Granted, not being able to get up out of a chair and open the refrigerator to make myself a meal or grab a drink sucks. I don’t think most people realize that’s only a small portion of living with SMA.

The financial burden of living with SMA

The extra financial burden is something most people probably don’t think about for people like me. I’ll write about other financial burdens in the future. Today I want to focus on accessible vans.

When I turned 16, I was still pretty strong. I was still walking. I only used a wheelchair a handful of times, usually at large amusement parks where it was constant walking.

I passed my driver's test using a regular car. Well, now that car would be considered a classic. It was a 1982 Caprice Classic Station Wagon with a 3rd-row rear-facing seat. It was a true family truckster just like Clark Griswald had in National Lampoons Vacation.

Soon after I passed my driver’s test I bought my first car, a 1985 Cutlass for $600. This was thanks to my Mom who knew the guy selling it. This was 1993, but still, $600 for a car back then was a good deal.

After I graduated college and landed my first job, I wanted a new car. I bought a 2002 Ford Escape.

Increased issues with walking

At this point, I was having trouble walking any distance. Getting out of any low seating position was a struggle. The Escape is a small SUV and it provided me the height to get out of easily.

After about a year of owning that SUV, I was really struggling with walking. I kept a manual wheelchair in the back of my SUV. Anytime I went somewhere I needed someone to come get me to push me around.

The prices of a wheelchair-accessible van

This really started interfering with my independence. I finally bit the bullet and applied for a grant to get a wheelchair-accessible van.

I was blown away when I started to see the prices of these vans. Luckily I was approved for an OVR grant which covered the conversion of my van.

I was still strong enough to drive without any adaptations. The van gave me the independence that I was missing.

Losing the ability to drive

Over the years I got weaker and eventually lost my ability to drive. I was driving without any adaptations.

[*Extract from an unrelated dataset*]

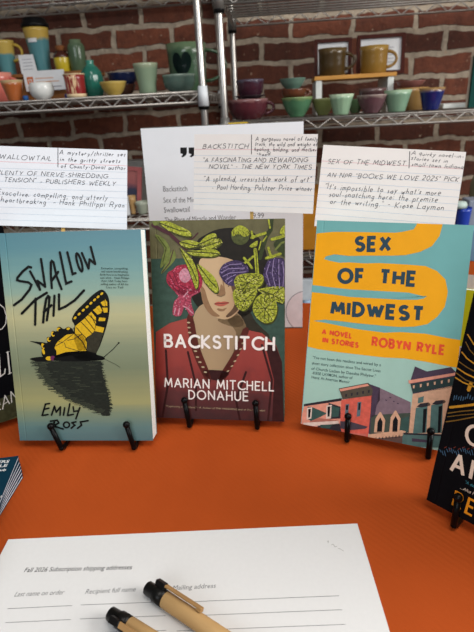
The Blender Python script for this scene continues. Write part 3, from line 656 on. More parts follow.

When I started pricing out electronic driving controls, I couldn’t believe that it was between $50,000 to $80,000 to outfit my van.

That expense is on top of the cost of the actual wheelchair-accessible van which runs anywhere from $50,000 - $80,000 for a new van.

The freedom to drive comes with a high price

If I wanted the freedom of being able to drive I would need to spend well over $100,000. I’m not getting some exotic sports car. We are talking about a minivan or the new family truckster.

I know driving is a privilege and not a right. However, with prices like these, it puts the disabled community at a huge disadvantage.